Lines that include the word "scene" are the ones to copy.

Available data:
....

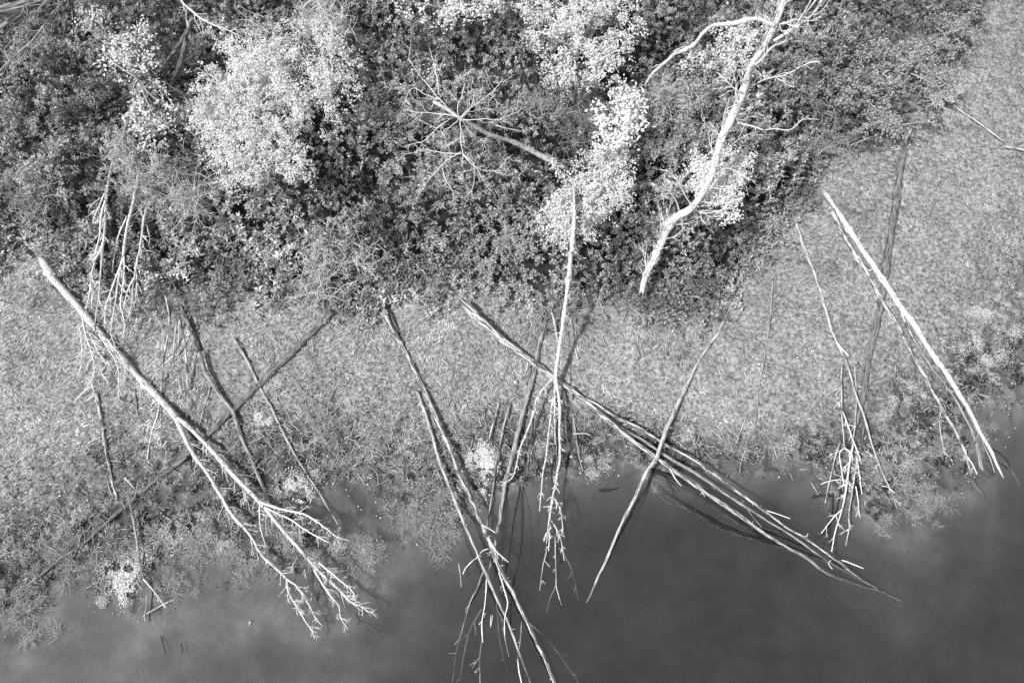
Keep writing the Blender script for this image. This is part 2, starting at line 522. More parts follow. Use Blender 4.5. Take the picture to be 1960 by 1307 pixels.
def build_water():
    m, t = new_mat('murky_pond'); n = N(t)
    g = n('NewGeometry')
    tr = n('BsdfTransparent')
    gl = n('BsdfGlossy'); gl.inputs['Roughness'].default_value = .03; gl.inputs[0].default_value = (1, 1, 1, 1)
    bp = n('Bump'); bp.inputs['Strength'].default_value = .12; bp.inputs['Distance'].default_value = .01
    n.l(n.noise(g.outputs['Position'], 4, 2), bp.inputs['Height']); n.l(bp.outputs[0], gl.inputs['Normal'])
    lw = n('LayerWeight'); lw.inputs['Blend'].default_value = .5
    refl = n.math('ADD', n.math('MULTIPLY', n.math('POWER', lw.outputs['Facing'], 4.0), .6), .145)
    d = n('BsdfDiffuse')
    film = n.ramp(n.noise(g.outputs['Position'], .8, 8, .68), [(.36, .05), (.66, .26)])
    n.l(film, d.inputs[0])
    m1 = n('MixShader'); m1.inputs[0].default_value = .07; n.l(tr.outputs[0], m1.inputs[1]); n.l(d.outputs[0], m1.inputs[2])
    m2 = n('MixShader'); n.l(refl, m2.inputs[0])
    n.l(m1.outputs[0], m2.inputs[1]); n.l(gl.outputs[0], m2.inputs[2])
    v = n('VolumePrincipled'); v.inputs['Density'].default_value = 1.7; v.inputs['Color'].default_value = (.06, .06, .06, 1)
    o = n('OutputMaterial'); n.l(m2.outputs[0], o.inputs['Surface']); n.l(v.outputs[0], o.inputs['Volume'])
    x0, x1, y0, y1, z0, z1 = -290, 290, -290, 110, -3.0, 0.0
    V = [(x0, y0, z0), (x1, y0, z0), (x1, y1, z0), (x0, y1, z0), (x0, y0, z1), (x1, y0, z1), (x1, y1, z1), (x0, y1, z1)]
    F = [(0, 3, 2, 1), (4, 5, 6, 7), (0, 1, 5, 4), (1, 2, 6, 5), (2, 3, 7, 6), (3, 0, 4, 7)]
    tag(link('water', mesh_np('water', V, F, 4, m)), 'still murky pond', kind='structure')
build_water()

def ground_pts(n, x0=-24, x1=24, y0=-9.5, y1=19):
    x = rng.uniform(x0, x1, n); y = rng.uniform(y0, y1, n)
    return x, y

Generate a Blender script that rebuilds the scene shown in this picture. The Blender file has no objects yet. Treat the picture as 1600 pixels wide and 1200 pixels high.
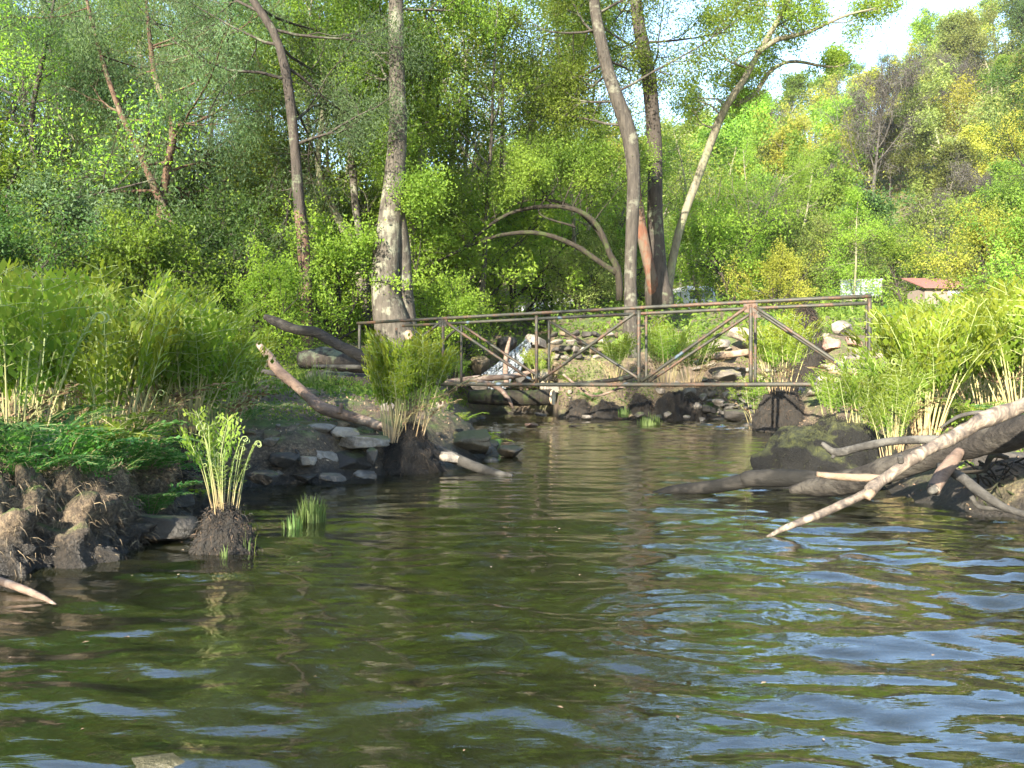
import bpy, math, random
import numpy as np
from mathutils import Vector, Matrix, Euler

# ------------------------------------------------------------------ camera, sky, sun, exposure
scene = bpy.context.scene
COL = scene.collection
EYE = 0.80          # metres above the water
FPX = 1209.0        # focal length in pixels of the 1600 px wide photograph
cam_d = bpy.data.cameras.new('camera')
cam = bpy.data.objects.new('camera', cam_d); COL.objects.link(cam)
cam.location = (0, 0, EYE); cam.rotation_euler = (math.radians(90), 0, 0)
cam_d.sensor_width = 36; cam_d.lens = 36 * FPX / 1600
cam_d.clip_start = 0.05; cam_d.clip_end = 2000
scene.camera = cam

SUN_EL, SUN_AZ = math.radians(23), math.radians(206)     # azimuth measured clockwise from +Y: from behind, a little left
sun_dir = Vector((math.sin(SUN_AZ) * math.cos(SUN_EL), math.cos(SUN_AZ) * math.cos(SUN_EL), math.sin(SUN_EL)))
world = bpy.data.worlds.new('World'); scene.world = world; world.use_nodes = True
wn = world.node_tree.nodes; wl = world.node_tree.links
sky = wn.new('ShaderNodeTexSky'); sky.sky_type = 'NISHITA'; sky.sun_disc = False
sky.sun_elevation = SUN_EL; sky.sun_rotation = SUN_AZ
sky.air_density = 1.15; sky.dust_density = .5; sky.ozone_density = 1.6; sky.altitude = 200
wl.new(sky.outputs[0], wn['Background'].inputs[0]); wn['Background'].inputs[1].default_value = 0.11
sd = bpy.data.lights.new('sun', 'SUN'); sd.energy = 4.8; sd.angle = math.radians(0.6); sd.color = (1.0, 0.90, 0.74)
so = bpy.data.objects.new('sun', sd); COL.objects.link(so)
so.rotation_euler = (-sun_dir).to_track_quat('-Z', 'Y').to_euler()
so.location = (0, -20, 40)
vs = scene.view_settings
scene.display_settings.display_device = 'sRGB'
vs.view_transform = 'Standard'; vs.look = 'None'; vs.gamma = 1; vs.use_curve_mapping = False
vs.exposure = 2.55
cy = scene.cycles
cy.max_bounces = 10; cy.diffuse_bounces = 6; cy.glossy_bounces = 3; cy.transmission_bounces = 4
cy.transparent_max_bounces = 8; cy.use_denoising = True
cy.caustics_reflective = False; cy.caustics_refractive = False
cy.sample_clamp_indirect = 6

# ------------------------------------------------------------------ helpers
R = np.random.default_rng(11)
rnd = random.Random(5)

def _h(ix, iy, iz, seed):
    with np.errstate(over='ignore'):
        n = (ix.astype(np.int64) * 374761393 + iy.astype(np.int64) * 668265263 + iz.astype(np.int64) * 1274126177 + seed * 974711) & 0xffffffff
        n = ((n ^ (n >> 13)) * 1274126177) & 0xffffffff
        n = (n ^ (n >> 16)) & 0xffffff
    return n / float(0xffffff)

def vnoise(x, y, z=None, seed=0):
    x = np.asarray(x, float); y = np.asarray(y, float)
    z = np.zeros_like(x) if z is None else np.asarray(z, float)
    ix, iy, iz = np.floor(x), np.floor(y), np.floor(z)
    fx, fy, fz = x - ix, y - iy, z - iz
    fx, fy, fz = [f * f * (3 - 2 * f) for f in (fx, fy, fz)]
    r = 0
    for a in (0, 1):
        for b in (0, 1):
            for c in (0, 1):
                w = (fx if a else 1 - fx) * (fy if b else 1 - fy) * (fz if c else 1 - fz)
                r = r + w * _h(ix + a, iy + b, iz + c, seed)
    return r * 2 - 1

def fbm(x, y, z=None, seed=0, o=4):
    r, a, f = 0, 1.0, 1.0
    for i in range(o):
        r = r + a * vnoise(np.asarray(x) * f, np.asarray(y) * f, None if z is None else np.asarray(z) * f, seed + i * 7)
        a *= .5; f *= 2.03
    return r / 1.9

def sst(t):
    t = np.clip(t, 0, 1); return t * t * (3 - 2 * t)

def PX(px, py, d):
    """world point seen at a pixel of the 1600 x 1200 photograph, d metres ahead"""
    return Vector(((px - 800) / FPX * d, d, EYE - (py - 600) / FPX * d))

def mesh_np(name, verts, faces_list, mats=(), smooth=False, mat_idx=None):
    """faces_list: list of int arrays (n,3) or (n,4)"""
    me = bpy.data.meshes.new(name)
    verts = np.ascontiguousarray(verts, dtype=np.float32)
    me.vertices.add(len(verts)); me.vertices.foreach_set('co', verts.ravel())
    li, ls, off = [], [], 0
    for f in faces_list:
        f = np.asarray(f, dtype=np.int32)
        if len(f) == 0: continue
        li.append(f.ravel()); k = f.shape[1]
        ls.append(off + np.arange(len(f), dtype=np.int32) * k); off += f.size
    li = np.concatenate(li); ls = np.concatenate(ls)
    me.loops.add(len(li)); me.loops.foreach_set('vertex_index', li)
    me.polygons.add(len(ls)); me.polygons.foreach_set('loop_start', ls)
    if mat_idx is not None: me.polygons.foreach_set('material_index', np.asarray(mat_idx, dtype=np.int32))
    me.update(calc_edges=True)
    me.polygons.foreach_set('use_smooth', np.full(len(ls), bool(smooth)))
    for m in mats: me.materials.append(m)
    return me

def link(name, me, parent=None, loc=(0, 0, 0), rot=(0, 0, 0), sc=(1, 1, 1), label=None, cat=None, group=None, kind=None):
    o = bpy.data.objects.new(name, me); COL.objects.link(o)
    if parent: o.parent = parent
    o.location = loc; o.rotation_euler = rot; o.scale = sc if hasattr(sc, '__len__') else (sc,) * 3
    tag(o, label, cat, group, kind)
    return o

def tag(o, label=None, cat=None, group=None, kind=None):
    if label: o['label'] = label
    if cat: o['category'] = cat
    if group: o['group'] = group
    if kind: o['kind'] = kind
    return o

def thing(name, label, cat, loc=(0, 0, 0), rz=0, group=None, sc=(1, 1, 1)):
    return link(name, None, None, loc, (0, 0, rz), sc, label, cat, group)

class Geo:
    """collects vertices and faces"""
    def __init__(s): s.v, s.q, s.t, s.n, s.mq, s.mt = [], [], [], 0, [], []
    def add(s, v, q=None, t=None, m=0):
        v = np.asarray(v, float)
        if q is not None and len(q): s.q.append(np.asarray(q) + s.n); s.mq.append(np.full(len(q), m))
        if t is not None and len(t): s.t.append(np.asarray(t) + s.n); s.mt.append(np.full(len(t), m))
        s.v.append(v); s.n += len(v)
    def mesh(s, name, mats, smooth=False):
        fl, mi = [], []
        if s.q: fl.append(np.concatenate(s.q)); mi += s.mq
        if s.t: fl.append(np.concatenate(s.t)); mi += s.mt
        return mesh_np(name, np.concatenate(s.v), fl, mats, smooth, np.concatenate(mi))

def tube(g, pts, rad, k=6, m=0, rough=0.0, cap=True, freq=3.0):
    pts = np.asarray([tuple(p) for p in pts], float); n = len(pts)
    rad = np.broadcast_to(np.asarray(rad, float), (n,)).copy()
    tan = np.gradient(pts, axis=0); tan /= (np.linalg.norm(tan, axis=1, keepdims=True) + 1e-9)
    up = np.array([0.13, 0.21, 1.0]) if abs(tan[0][2]) < .9 else np.array([1.0, 0.1, 0])
    a = np.cross(tan, up); a /= (np.linalg.norm(a, axis=1, keepdims=True) + 1e-9)
    for i in range(1, n):
        if np.dot(a[i], a[i - 1]) < 0: a[i] = -a[i]
    b = np.cross(tan, a)
    th = np.linspace(0, 2 * np.pi, k, endpoint=False)
    ring = a[:, None, :] * np.cos(th)[None, :, None] + b[:, None, :] * np.sin(th)[None, :, None]
    rr = np.repeat(rad[:, None], k, 1)
    if rough:
        q = pts[:, None, :] + ring * rad[:, None, None]
        rr = rr * (1 + rough * fbm(q[..., 0] * freq, q[..., 1] * freq, q[..., 2] * freq, 3, 3))
    V = pts[:, None, :] + ring * rr[..., None]
    i = np.arange(n - 1)[:, None] * k; j = np.arange(k)[None, :]; j2 = (j + 1) % k
    Q = np.stack([i + j, i + j2, i + k + j2, i + k + j], -1).reshape(-1, 4)
    V = V.reshape(-1, 3)
    if cap:
        base = len(V); V = np.vstack([V, pts[0] , pts[-1]])
        jj = np.arange(k); T = np.concatenate([np.stack([np.full(k, base), (jj + 1) % k, jj], -1),
            np.stack([np.full(k, base + 1), (n - 1) * k + jj, (n - 1) * k + (jj + 1) % k], -1)])
    else: T = None
    g.add(V, Q, T, m)

def smooth_path(ctrl, n):
    """Catmull-Rom through control rows (any dimension)"""
    c = np.asarray(ctrl, float); c = np.vstack([2 * c[0] - c[1], c, 2 * c[-1] - c[-2]])
    out = []
    m = len(c) - 3
    for u in np.linspace(0, m - 1e-6, n):
        i = int(u); t = u - i
        p0, p1, p2, p3 = c[i:i + 4]
        out.append(.5 * (2 * p1 + (p2 - p0) * t + (2 * p0 - 5 * p1 + 4 * p2 - p3) * t * t + (3 * p1 - p0 - 3 * p2 + p3) * t ** 3))
    return np.array(out)

def px_path(spec, n=24):
    """spec rows: (px, py, depth, width in px) -> world points and radii in metres"""
    rows = []
    for px, py, d, w in spec:
        p = PX(px, py, d); rows.append((p.x, p.y, p.z, w * .5 * d / FPX))
    s = smooth_path(rows, n)
    return s[:, :3], np.maximum(s[:, 3], .002)

def leaves(g, C, size, rng, aspect=.5, droop=0.0, m=0, out=None):
    """one rhombic, slightly folded leaf per centre"""
    n = len(C)
    d = rng.normal(size=(n, 3)); d[:, 2] -= droop
    if out is not None: d += out
    d /= np.linalg.norm(d, axis=1, keepdims=True)
    u = rng.normal(size=(n, 3)); u[:, 2] += .8
    w = np.cross(d, u); w /= np.linalg.norm(w, axis=1, keepdims=True) + 1e-9
    nn = np.cross(w, d)
    s = size * rng.uniform(.6, 1.3, size=(n, 1))
    fold = nn * s * .12
    V = np.stack([C - d * s * .5, C + w * s * aspect * .5 + fold, C + d * s * .5, C - w * s * aspect * .5 + fold], 1).reshape(-1, 3)
    Q = np.arange(n * 4).reshape(-1, 4)
    g.add(V, Q, None, m)

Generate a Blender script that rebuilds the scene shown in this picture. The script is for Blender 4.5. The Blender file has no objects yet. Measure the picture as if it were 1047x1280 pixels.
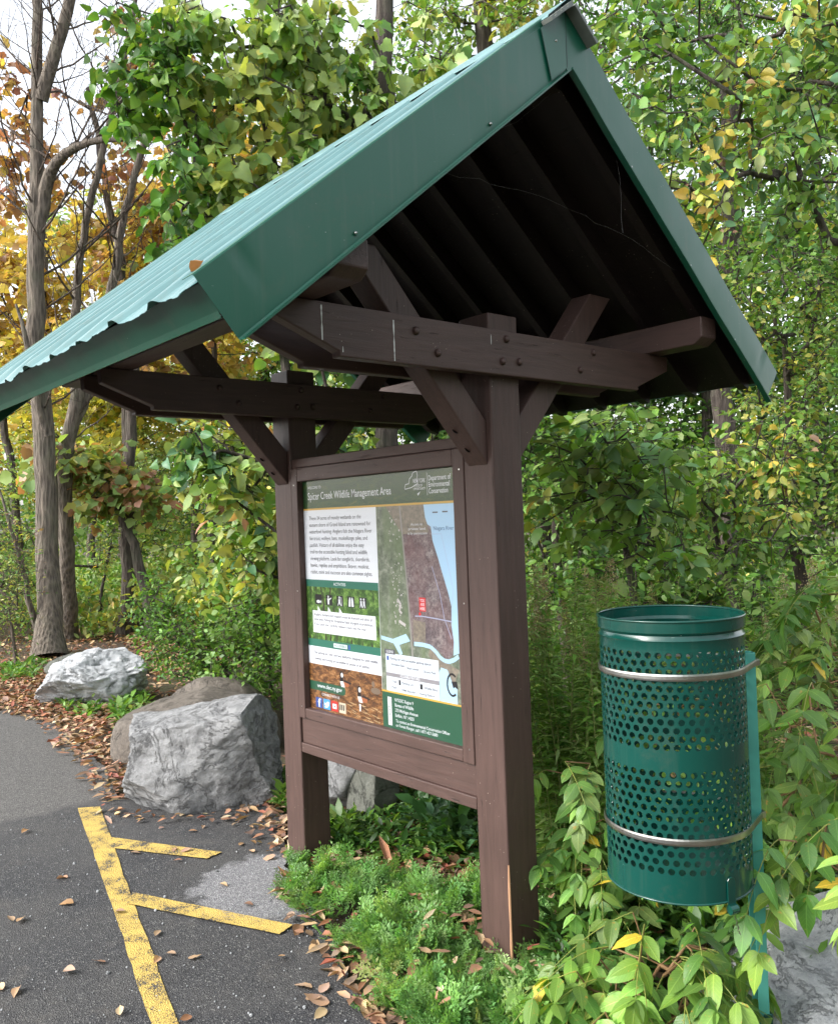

....

Task answer:
Generate a Blender script that rebuilds the scene shown in this picture. The Blender file has no objects yet. Treat the picture as 1600 pixels wide and 1200 pixels high.
scene = bpy.context.scene
COL = scene.collection
scene.camera = cam
world = bpy.data.worlds.new('World'); scene.world = world; world.use_nodes = True
vs = scene.view_settings
scene.display_settings.display_device = 'sRGB'
cy = scene.cycles
Generate a Blender script that rebuilds the scene shown in this picture. The script is for Blender 4.5. The Blender file has no objects yet. Measure the picture as if it were 1047x1280 pixels.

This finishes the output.